I don’t know the details of how Millard Fuller’s cookbook printing business worked, or even how much money he accumulated. But I do know the power of recipes in the life of a congregation. For all of my adult life, I have struggled with my tendency to overeat and gain weight. Sometimes I joke about that struggle, saying, “When you attend church potluck meals as part of your job, it is hard not to overeat.” Of course, it is silly to blame church buffets for my health habits, but people do understand the appeal of a potluck meal.

Looking back, it is hard to remember specific meals shared in the congregations I served, but I have attended hundreds of funeral lunches over the past five decades. As a pastor at a funeral lunch, I was usually near the end of the line, having greeted the mourners. Sometimes the dishes on the serving table were getting nearly empty when I passed through the line. By that time, I was usually getting pretty tired, having worked hard to lead a meaningful funeral service and provide care to a grieving community. A pastor, however, enjoys certain privileges. There would be times after the mourners had left the church and the funeral lunch dishes had been washed and put away, that I would return to my office to find a plate with a few sweets on my usually messy desk. Dona would have saved a few of her molasses cookies and left them for me, or there would be a couple of Lois’ lemon bars or a delicious oatmeal-raisin cookie. Over the years, I collected the recipes for many of those treats.

There are a half dozen well-used and food-stained church cookbooks on the shelf in our kitchen. A few of them have some extra recipes hand-penned at the back. Some of them have commentary written in the margins of the recipes. Anyone who has tried to replicate the treats from church potlucks knows that the original cooks had tricks of preparation that don’t show up in recipes. A story I have often repeated is of a toddler who asked his mother to bake the cookies he had enjoyed at their neighbor’s home. He couldn’t pronounce Phyllis’s name, so he called the neighbor Fifi. His mother obtained the recipe from the neighbor, and the boy eagerly waited as she mixed and baked the cookies. When they had cooled, he eagerly took a cookie and bit into it. With a serious expression on his face, he said to his mother, “Mom, Fifi tricked you!”

There are recipes for beloved foods that don’t have all of the information. And there are foods whose recipes never end up in the church cookbooks. For years, when Christmas was nearing, the church office would have a plate of cookies that included Mavis’ rum balls. I don’t know the recipe, but I used to theorize that Mavis didn’t drink hardly any alcohol and only purchased rum once a year when it was time to make Christmas cookies. Since she didn’t drink rum, she didn’t want to waste it and added a bit extra to the recipe. I don’t think one would want to drive a car or operate heavy machinery after eating several of Mavis’ rum balls.

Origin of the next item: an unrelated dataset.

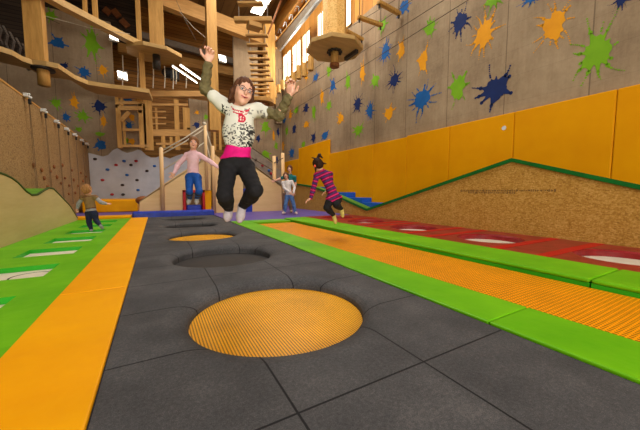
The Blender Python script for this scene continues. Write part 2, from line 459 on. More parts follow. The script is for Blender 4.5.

The chatter in the church office got a bit louder with a bit more laughter when Mavis arrived with her plate of Christmas cookies every year.

Another church member once confided in me that while other bakers knew to soak raisins before making oatmeal cookies, the real trick was to soak them in brandy instead of warm water. That detail is not mentioned in the cookie recipe printed in the church cookbook.

Another privilege of being a pastor is that the collection of recipes is for me a collection of memories. I not only remember the foods, but the people who prepared them. I not only remember the funeral lunches with Dona’s molasses cookies and Lois’ lemon bars. I remember the funerals for those women and the memories that their recipes invoke.

Boise Valley Habitat for Humanity saw the first family move into one of its homes in February of the year that I moved from Boise to Rapid City, South Dakota, where I was honored to be part of the founding of another Habitat for Humanity affiliate. As we worked on building homes, we were served meals prepared by volunteers. Millard and Linda Fuller may have given up the business of publishing church cookbooks, but they founded a fantastic organization of volunteers who continue to share good food and recipes. Whenever I taste good food, I remember the generous people and the love with which they prepared those meals.